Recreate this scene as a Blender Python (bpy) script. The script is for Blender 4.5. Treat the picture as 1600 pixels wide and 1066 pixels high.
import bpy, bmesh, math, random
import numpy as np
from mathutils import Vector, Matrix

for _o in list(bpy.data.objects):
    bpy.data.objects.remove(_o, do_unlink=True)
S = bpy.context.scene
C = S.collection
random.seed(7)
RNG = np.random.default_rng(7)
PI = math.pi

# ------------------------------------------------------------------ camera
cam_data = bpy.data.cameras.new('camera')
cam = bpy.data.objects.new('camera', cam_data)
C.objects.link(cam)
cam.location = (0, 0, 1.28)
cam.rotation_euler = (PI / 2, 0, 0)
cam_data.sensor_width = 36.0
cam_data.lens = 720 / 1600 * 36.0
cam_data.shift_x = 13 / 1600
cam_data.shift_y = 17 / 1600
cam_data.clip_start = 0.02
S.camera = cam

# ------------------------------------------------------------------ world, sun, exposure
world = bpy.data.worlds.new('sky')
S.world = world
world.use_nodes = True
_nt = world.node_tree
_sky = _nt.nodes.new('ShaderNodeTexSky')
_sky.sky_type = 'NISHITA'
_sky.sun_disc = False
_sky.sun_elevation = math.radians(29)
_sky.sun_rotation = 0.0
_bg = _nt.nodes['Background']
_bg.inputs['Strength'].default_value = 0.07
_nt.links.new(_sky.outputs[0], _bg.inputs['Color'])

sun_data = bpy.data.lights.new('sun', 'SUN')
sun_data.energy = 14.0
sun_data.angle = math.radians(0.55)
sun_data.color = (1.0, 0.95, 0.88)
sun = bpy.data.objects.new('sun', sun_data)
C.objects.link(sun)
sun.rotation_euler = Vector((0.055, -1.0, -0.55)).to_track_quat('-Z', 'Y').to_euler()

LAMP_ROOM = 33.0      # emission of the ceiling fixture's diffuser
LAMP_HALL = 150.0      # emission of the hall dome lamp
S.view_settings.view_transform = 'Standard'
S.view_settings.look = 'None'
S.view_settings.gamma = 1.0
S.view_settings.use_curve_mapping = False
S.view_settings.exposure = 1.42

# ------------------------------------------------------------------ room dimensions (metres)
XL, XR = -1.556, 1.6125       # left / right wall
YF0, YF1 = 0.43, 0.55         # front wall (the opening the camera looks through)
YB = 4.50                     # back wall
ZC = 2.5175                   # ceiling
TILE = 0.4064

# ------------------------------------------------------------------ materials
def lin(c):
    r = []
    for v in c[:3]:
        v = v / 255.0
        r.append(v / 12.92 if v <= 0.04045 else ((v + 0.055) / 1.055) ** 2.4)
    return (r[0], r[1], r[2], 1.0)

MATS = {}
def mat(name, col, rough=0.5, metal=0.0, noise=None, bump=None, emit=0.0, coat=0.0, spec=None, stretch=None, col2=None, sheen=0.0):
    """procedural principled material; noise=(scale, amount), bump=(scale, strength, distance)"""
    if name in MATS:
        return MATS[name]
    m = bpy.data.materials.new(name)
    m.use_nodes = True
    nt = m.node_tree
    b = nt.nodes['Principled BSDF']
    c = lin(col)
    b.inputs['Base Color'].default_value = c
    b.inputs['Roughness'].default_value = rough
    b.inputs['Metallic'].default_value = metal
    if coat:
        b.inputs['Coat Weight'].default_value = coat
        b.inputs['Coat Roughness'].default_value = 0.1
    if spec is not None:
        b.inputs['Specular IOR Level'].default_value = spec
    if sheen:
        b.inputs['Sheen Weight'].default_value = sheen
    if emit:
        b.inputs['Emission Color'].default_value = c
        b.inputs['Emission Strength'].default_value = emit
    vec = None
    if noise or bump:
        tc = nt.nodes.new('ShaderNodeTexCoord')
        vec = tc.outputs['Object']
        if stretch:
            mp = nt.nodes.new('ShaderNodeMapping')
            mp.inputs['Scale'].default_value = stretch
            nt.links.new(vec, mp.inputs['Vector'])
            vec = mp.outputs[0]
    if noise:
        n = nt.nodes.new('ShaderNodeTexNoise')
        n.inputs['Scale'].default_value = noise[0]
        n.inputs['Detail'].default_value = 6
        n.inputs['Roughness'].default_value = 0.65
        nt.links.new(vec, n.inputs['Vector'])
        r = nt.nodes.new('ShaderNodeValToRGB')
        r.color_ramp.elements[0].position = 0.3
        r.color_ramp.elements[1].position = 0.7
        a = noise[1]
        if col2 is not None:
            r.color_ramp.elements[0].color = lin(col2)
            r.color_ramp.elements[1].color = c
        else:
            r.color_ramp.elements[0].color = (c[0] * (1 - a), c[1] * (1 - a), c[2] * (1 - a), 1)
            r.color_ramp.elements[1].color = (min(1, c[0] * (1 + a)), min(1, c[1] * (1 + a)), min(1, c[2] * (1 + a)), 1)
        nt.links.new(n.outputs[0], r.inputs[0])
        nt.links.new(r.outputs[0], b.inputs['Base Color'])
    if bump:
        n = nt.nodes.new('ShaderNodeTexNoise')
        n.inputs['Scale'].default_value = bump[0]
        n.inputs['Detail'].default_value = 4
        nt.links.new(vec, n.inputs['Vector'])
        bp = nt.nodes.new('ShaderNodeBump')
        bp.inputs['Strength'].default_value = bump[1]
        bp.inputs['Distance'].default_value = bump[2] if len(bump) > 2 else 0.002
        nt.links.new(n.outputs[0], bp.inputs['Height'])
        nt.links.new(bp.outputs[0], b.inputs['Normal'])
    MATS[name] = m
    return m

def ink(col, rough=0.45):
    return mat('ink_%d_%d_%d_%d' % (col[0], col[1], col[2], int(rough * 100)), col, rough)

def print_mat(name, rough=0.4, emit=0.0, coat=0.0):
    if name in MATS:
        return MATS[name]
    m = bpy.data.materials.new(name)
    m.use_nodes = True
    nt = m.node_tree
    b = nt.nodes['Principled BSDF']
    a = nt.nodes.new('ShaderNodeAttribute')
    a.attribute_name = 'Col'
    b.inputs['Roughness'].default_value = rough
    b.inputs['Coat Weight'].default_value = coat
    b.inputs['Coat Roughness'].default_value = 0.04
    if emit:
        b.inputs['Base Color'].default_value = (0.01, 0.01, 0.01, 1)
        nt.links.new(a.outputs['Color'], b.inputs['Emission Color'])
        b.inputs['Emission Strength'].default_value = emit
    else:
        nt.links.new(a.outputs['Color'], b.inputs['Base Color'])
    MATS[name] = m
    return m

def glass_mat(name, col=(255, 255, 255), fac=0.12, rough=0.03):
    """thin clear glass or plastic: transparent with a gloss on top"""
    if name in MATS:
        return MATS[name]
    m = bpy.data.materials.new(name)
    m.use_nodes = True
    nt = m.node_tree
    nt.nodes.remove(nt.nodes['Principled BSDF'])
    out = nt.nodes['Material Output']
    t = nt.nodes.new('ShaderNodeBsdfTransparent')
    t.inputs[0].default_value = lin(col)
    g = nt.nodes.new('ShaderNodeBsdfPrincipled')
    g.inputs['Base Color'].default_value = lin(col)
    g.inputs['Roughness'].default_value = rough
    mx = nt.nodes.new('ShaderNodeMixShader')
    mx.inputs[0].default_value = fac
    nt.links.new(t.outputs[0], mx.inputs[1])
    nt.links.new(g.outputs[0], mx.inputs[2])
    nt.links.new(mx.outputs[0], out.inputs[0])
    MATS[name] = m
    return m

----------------

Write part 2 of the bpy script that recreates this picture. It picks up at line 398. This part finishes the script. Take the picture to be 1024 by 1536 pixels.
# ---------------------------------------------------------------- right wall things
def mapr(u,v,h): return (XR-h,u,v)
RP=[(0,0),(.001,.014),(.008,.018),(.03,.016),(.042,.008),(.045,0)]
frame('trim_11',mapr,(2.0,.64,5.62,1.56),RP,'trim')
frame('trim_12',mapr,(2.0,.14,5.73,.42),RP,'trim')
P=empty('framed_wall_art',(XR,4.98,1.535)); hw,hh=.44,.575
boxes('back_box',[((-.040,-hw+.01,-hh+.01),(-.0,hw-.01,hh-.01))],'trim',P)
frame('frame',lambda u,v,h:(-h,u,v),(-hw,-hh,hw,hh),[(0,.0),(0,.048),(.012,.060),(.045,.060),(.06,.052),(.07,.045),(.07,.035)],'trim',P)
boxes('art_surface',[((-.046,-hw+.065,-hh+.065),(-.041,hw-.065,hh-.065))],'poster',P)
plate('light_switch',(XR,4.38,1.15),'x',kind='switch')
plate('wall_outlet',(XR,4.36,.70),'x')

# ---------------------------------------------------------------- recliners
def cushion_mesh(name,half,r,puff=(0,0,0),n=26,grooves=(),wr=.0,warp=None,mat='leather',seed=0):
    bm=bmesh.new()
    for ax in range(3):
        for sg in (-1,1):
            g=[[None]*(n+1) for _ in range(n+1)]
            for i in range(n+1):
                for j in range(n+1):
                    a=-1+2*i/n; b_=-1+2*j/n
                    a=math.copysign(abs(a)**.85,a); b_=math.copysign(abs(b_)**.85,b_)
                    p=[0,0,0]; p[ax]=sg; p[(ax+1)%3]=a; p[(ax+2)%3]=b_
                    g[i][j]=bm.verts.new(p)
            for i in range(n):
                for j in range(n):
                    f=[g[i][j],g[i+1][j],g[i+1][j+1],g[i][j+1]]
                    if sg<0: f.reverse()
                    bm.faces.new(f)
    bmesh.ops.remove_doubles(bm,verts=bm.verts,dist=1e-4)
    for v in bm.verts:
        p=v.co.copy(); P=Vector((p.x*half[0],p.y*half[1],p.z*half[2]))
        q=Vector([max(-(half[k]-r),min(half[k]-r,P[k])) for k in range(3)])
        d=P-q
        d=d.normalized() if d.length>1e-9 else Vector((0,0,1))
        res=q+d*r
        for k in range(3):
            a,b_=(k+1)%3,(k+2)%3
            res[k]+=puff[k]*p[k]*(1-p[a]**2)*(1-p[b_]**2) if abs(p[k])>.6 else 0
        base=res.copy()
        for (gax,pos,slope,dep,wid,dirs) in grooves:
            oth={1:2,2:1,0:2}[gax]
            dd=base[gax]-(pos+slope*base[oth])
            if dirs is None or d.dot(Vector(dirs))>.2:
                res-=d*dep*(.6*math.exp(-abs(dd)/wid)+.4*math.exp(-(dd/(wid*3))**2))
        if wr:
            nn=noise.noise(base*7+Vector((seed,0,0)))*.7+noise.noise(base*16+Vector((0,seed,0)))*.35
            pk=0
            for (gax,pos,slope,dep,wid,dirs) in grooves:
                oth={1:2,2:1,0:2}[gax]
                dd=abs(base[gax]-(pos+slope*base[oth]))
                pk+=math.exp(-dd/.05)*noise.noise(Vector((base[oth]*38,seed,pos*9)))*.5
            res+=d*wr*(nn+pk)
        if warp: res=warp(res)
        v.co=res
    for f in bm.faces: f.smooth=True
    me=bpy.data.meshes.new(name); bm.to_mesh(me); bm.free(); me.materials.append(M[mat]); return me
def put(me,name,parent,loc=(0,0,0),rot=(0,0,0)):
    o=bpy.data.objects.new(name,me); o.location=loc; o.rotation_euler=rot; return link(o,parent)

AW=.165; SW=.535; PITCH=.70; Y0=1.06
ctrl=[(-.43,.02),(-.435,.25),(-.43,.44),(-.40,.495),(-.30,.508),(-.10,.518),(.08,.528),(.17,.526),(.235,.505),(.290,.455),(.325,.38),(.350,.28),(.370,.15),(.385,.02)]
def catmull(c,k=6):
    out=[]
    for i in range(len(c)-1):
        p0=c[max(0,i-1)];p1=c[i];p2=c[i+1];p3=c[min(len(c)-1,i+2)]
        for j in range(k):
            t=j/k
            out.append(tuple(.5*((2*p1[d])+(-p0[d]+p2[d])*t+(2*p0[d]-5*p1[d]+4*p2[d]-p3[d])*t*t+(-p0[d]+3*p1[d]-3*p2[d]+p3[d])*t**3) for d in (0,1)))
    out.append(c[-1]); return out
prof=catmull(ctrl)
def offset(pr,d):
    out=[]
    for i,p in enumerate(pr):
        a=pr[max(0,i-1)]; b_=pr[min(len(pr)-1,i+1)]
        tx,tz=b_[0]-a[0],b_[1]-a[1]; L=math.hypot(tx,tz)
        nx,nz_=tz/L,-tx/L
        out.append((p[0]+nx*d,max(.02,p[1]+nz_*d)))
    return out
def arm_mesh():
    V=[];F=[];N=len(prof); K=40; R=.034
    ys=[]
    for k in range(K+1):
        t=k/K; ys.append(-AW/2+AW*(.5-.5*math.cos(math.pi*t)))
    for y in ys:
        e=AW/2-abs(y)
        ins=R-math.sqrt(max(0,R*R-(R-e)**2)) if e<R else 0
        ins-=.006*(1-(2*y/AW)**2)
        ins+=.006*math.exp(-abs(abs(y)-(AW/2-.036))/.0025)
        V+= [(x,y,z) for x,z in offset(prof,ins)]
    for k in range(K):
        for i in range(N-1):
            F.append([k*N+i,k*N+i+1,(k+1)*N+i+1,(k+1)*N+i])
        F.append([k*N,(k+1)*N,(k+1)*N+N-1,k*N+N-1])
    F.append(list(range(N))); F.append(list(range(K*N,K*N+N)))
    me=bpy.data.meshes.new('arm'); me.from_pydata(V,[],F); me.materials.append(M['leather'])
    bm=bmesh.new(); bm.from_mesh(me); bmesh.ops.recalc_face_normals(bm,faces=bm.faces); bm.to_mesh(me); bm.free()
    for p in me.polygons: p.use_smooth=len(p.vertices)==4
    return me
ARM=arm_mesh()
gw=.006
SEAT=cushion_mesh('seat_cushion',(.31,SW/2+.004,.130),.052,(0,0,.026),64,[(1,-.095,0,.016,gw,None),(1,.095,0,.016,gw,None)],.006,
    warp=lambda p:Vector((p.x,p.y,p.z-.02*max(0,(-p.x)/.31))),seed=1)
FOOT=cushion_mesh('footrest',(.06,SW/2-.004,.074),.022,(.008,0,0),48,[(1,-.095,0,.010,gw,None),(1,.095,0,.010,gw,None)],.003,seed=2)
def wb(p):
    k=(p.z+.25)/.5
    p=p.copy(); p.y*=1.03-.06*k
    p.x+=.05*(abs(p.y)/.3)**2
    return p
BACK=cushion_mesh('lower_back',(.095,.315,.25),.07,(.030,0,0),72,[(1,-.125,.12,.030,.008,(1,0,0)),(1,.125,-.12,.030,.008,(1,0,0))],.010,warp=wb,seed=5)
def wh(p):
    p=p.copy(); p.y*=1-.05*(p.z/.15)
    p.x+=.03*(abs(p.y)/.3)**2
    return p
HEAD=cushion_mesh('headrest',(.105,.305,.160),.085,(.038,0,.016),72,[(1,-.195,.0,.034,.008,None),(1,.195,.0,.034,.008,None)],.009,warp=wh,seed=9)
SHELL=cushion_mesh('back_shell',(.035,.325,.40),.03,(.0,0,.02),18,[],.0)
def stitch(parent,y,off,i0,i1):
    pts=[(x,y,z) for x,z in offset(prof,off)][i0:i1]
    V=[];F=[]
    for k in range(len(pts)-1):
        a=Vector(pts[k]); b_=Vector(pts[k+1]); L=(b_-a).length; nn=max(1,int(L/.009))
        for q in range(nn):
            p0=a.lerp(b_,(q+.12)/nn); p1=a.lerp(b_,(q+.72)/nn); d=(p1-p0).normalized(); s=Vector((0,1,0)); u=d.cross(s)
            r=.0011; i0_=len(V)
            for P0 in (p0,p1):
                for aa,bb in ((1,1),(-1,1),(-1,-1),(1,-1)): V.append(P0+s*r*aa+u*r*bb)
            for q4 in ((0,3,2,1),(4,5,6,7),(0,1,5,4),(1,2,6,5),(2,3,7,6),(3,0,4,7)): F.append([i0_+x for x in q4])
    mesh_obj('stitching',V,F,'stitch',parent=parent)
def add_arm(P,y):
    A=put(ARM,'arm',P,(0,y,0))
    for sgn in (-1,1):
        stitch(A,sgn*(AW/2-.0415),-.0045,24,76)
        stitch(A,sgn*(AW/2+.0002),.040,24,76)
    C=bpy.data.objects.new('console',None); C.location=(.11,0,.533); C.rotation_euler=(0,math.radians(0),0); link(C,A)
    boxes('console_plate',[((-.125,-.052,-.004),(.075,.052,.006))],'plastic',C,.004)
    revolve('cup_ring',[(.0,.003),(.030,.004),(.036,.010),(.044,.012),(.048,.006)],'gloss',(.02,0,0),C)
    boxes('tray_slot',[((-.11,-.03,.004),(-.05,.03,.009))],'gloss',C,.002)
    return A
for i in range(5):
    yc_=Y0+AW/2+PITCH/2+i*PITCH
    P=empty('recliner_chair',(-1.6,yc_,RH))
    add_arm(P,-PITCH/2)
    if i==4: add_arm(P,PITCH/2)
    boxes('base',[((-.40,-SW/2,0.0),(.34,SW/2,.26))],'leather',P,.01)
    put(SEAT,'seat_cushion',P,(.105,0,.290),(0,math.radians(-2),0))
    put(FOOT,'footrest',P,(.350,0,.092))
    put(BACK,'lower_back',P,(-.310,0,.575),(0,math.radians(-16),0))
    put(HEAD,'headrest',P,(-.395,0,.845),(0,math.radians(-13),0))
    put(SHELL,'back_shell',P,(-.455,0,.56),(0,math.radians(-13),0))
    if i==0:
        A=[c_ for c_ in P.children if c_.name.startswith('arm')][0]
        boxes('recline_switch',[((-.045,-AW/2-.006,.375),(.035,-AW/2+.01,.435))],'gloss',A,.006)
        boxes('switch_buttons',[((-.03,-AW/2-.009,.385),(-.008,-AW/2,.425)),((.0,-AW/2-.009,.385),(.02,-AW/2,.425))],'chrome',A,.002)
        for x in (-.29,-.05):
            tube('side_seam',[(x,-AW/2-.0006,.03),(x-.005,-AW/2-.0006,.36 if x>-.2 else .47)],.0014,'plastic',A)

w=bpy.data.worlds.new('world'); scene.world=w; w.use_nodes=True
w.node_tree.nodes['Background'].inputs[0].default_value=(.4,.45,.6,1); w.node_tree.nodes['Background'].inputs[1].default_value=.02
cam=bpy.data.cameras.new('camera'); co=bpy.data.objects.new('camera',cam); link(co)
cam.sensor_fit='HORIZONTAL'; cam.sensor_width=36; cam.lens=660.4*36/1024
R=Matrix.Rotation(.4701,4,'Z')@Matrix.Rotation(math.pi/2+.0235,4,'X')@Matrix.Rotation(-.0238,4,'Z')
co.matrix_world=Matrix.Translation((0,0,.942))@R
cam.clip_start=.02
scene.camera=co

----------------

▶ Set exercise: Reply with one number only, the count of lines above that hold the string "scene".

▶ Reply: 4